— begin —
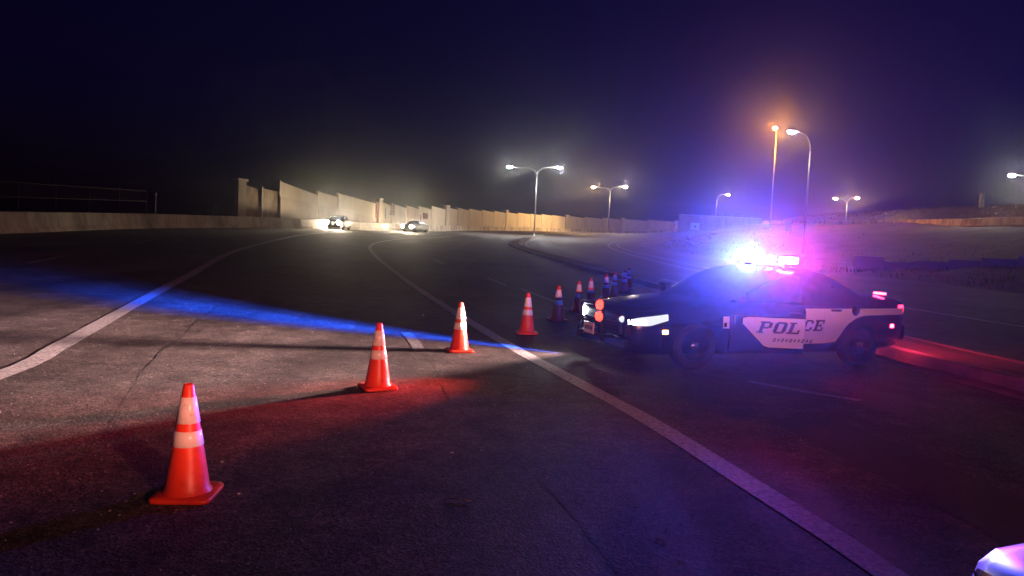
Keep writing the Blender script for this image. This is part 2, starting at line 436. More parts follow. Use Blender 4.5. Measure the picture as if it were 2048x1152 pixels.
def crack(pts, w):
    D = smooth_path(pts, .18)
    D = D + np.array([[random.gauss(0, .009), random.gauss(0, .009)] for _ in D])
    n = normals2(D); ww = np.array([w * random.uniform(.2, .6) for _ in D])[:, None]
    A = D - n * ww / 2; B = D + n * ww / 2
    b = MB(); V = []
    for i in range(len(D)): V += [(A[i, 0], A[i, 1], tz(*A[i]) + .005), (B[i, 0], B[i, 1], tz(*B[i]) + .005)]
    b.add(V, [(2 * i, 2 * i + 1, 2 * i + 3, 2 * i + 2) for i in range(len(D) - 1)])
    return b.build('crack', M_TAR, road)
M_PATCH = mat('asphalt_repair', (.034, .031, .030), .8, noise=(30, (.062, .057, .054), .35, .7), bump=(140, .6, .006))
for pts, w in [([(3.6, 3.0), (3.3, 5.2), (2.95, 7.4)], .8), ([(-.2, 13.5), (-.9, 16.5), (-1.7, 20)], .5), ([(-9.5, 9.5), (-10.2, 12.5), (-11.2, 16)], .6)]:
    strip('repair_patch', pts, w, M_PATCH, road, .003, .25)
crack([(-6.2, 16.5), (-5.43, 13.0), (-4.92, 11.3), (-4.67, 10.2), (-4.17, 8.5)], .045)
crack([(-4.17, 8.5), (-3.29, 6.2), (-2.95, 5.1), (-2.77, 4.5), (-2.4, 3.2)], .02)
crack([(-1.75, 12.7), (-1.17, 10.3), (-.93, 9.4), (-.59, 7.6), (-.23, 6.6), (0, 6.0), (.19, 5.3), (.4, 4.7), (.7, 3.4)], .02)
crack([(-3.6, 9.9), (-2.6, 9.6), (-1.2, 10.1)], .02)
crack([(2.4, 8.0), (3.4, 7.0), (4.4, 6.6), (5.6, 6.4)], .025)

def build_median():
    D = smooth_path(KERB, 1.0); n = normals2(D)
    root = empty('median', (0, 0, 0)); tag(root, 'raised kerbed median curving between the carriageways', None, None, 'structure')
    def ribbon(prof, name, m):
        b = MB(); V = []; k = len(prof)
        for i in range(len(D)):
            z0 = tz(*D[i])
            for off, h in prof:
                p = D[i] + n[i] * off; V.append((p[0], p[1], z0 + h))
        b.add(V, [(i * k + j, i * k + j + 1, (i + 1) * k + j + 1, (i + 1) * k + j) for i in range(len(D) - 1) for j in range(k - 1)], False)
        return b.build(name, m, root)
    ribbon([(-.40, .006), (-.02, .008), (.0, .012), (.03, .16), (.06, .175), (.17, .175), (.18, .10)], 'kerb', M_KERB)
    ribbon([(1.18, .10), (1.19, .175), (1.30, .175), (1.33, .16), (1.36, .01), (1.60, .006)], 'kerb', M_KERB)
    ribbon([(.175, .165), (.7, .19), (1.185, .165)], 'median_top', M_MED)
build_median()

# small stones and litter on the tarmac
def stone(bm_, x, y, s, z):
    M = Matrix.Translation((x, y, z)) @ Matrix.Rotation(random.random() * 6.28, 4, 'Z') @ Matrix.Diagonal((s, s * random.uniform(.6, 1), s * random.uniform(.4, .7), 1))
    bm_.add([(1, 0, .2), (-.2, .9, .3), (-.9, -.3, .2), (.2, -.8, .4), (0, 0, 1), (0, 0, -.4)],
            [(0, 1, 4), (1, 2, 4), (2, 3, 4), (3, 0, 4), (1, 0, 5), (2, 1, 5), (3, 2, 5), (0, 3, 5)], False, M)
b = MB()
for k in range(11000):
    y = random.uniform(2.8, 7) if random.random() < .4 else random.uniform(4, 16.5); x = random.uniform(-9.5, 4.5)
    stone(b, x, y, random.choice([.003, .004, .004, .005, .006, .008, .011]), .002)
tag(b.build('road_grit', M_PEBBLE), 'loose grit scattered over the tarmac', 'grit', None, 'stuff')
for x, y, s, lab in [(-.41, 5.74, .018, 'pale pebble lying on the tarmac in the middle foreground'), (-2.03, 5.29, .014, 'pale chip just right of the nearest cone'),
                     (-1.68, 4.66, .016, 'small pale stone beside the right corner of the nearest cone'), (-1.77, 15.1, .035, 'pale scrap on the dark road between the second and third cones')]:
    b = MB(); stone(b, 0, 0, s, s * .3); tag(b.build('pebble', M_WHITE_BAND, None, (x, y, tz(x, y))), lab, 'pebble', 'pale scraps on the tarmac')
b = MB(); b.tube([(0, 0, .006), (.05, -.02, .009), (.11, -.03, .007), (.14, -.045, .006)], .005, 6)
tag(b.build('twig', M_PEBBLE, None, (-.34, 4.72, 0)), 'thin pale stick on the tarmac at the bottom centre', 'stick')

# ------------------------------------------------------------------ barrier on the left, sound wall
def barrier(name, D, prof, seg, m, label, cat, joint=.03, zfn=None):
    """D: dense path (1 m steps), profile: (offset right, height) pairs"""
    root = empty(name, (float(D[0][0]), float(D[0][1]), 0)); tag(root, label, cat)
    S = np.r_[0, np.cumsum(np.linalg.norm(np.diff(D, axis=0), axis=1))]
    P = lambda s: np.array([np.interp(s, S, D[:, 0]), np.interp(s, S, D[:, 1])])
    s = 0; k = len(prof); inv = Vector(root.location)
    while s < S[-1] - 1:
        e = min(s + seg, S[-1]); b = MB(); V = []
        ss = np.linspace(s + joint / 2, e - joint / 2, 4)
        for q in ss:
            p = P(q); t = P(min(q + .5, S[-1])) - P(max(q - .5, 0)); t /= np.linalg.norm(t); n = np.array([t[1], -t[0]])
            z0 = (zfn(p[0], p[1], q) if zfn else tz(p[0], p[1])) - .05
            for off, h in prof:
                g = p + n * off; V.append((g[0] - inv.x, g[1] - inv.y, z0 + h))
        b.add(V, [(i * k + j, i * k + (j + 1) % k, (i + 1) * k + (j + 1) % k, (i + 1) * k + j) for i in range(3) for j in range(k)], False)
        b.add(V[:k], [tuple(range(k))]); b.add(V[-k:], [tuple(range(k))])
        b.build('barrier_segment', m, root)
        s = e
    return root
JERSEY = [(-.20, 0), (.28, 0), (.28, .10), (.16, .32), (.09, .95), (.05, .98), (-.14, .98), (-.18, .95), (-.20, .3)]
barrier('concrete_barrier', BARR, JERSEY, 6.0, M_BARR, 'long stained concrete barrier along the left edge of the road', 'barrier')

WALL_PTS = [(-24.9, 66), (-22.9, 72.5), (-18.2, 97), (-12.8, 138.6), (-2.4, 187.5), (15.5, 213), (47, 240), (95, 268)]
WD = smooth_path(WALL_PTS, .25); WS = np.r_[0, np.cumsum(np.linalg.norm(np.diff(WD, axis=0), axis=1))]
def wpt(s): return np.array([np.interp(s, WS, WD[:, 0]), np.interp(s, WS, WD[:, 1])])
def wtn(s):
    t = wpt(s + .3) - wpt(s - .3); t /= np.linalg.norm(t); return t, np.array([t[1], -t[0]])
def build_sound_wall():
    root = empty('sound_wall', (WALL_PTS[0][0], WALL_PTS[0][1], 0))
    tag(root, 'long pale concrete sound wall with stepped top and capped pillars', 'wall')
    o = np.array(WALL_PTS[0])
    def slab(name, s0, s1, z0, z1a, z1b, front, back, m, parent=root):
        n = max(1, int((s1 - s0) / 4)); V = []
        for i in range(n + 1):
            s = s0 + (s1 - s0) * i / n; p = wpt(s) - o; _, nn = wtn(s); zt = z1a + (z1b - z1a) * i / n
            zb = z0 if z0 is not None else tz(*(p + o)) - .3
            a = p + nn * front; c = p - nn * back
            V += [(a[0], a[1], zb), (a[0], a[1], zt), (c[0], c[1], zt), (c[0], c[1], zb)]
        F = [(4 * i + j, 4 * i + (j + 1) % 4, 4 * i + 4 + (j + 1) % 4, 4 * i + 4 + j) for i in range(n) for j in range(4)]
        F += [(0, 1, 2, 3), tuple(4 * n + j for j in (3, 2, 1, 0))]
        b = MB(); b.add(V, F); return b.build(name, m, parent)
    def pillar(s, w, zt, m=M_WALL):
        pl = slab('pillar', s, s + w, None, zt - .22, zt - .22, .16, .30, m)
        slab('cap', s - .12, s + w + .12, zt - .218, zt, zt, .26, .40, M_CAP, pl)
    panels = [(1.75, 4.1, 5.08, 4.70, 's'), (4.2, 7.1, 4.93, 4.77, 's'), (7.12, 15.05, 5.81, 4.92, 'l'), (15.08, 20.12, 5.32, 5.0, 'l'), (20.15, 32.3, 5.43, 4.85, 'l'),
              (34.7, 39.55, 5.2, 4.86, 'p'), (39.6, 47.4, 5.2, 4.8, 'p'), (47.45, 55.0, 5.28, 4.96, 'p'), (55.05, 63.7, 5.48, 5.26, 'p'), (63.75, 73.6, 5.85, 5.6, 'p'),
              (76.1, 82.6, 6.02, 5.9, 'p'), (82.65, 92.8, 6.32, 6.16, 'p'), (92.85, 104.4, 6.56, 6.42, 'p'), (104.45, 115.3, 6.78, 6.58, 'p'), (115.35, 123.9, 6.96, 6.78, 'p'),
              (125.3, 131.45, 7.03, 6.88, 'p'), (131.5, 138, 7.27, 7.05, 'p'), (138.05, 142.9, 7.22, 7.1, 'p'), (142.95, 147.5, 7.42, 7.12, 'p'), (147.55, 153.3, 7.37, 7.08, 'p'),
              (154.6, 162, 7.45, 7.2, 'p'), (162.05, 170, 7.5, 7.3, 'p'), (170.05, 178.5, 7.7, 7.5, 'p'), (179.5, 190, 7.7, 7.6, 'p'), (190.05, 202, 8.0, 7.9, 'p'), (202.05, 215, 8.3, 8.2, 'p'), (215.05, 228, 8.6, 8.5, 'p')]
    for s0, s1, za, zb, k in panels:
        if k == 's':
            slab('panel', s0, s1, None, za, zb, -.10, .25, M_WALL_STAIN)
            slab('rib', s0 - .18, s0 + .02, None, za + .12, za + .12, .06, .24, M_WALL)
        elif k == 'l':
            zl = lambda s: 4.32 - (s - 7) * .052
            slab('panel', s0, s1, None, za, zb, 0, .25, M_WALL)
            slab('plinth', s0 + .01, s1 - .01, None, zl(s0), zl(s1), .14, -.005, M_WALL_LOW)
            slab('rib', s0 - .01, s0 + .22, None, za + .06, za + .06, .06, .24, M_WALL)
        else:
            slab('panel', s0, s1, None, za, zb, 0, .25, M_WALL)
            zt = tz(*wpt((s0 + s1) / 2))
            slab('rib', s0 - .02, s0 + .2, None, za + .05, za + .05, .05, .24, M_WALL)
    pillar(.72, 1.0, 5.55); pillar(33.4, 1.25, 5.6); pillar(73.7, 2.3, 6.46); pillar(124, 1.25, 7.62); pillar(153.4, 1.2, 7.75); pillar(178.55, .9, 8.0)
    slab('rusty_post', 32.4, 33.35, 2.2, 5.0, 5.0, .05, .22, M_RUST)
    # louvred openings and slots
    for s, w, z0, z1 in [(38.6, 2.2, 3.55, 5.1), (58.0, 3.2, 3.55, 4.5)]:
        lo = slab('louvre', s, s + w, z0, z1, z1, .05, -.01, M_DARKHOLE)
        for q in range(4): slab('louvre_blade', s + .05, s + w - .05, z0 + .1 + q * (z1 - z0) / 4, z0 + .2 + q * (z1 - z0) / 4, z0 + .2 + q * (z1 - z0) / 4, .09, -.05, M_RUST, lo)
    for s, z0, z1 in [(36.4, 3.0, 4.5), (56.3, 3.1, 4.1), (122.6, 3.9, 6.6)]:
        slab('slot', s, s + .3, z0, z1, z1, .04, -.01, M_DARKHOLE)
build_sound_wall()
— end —
### Aim of the task
Please restate the material above line by line, exactly, beginning at its first line and ending with the line that contains "crack([(2.4, 8.0), (3.4, 7.0), (4.4, 6.6), (5.6, 6.4)], .025)", without any pictures.

### Solution below
Keep writing the Blender script for this image. This is part 2, starting at line 436. More parts follow. Use Blender 4.5. Measure the picture as if it were 2048x1152 pixels.
def crack(pts, w):
    D = smooth_path(pts, .18)
    D = D + np.array([[random.gauss(0, .009), random.gauss(0, .009)] for _ in D])
    n = normals2(D); ww = np.array([w * random.uniform(.2, .6) for _ in D])[:, None]
    A = D - n * ww / 2; B = D + n * ww / 2
    b = MB(); V = []
    for i in range(len(D)): V += [(A[i, 0], A[i, 1], tz(*A[i]) + .005), (B[i, 0], B[i, 1], tz(*B[i]) + .005)]
    b.add(V, [(2 * i, 2 * i + 1, 2 * i + 3, 2 * i + 2) for i in range(len(D) - 1)])
    return b.build('crack', M_TAR, road)
M_PATCH = mat('asphalt_repair', (.034, .031, .030), .8, noise=(30, (.062, .057, .054), .35, .7), bump=(140, .6, .006))
for pts, w in [([(3.6, 3.0), (3.3, 5.2), (2.95, 7.4)], .8), ([(-.2, 13.5), (-.9, 16.5), (-1.7, 20)], .5), ([(-9.5, 9.5), (-10.2, 12.5), (-11.2, 16)], .6)]:
    strip('repair_patch', pts, w, M_PATCH, road, .003, .25)
crack([(-6.2, 16.5), (-5.43, 13.0), (-4.92, 11.3), (-4.67, 10.2), (-4.17, 8.5)], .045)
crack([(-4.17, 8.5), (-3.29, 6.2), (-2.95, 5.1), (-2.77, 4.5), (-2.4, 3.2)], .02)
crack([(-1.75, 12.7), (-1.17, 10.3), (-.93, 9.4), (-.59, 7.6), (-.23, 6.6), (0, 6.0), (.19, 5.3), (.4, 4.7), (.7, 3.4)], .02)
crack([(-3.6, 9.9), (-2.6, 9.6), (-1.2, 10.1)], .02)
crack([(2.4, 8.0), (3.4, 7.0), (4.4, 6.6), (5.6, 6.4)], .025)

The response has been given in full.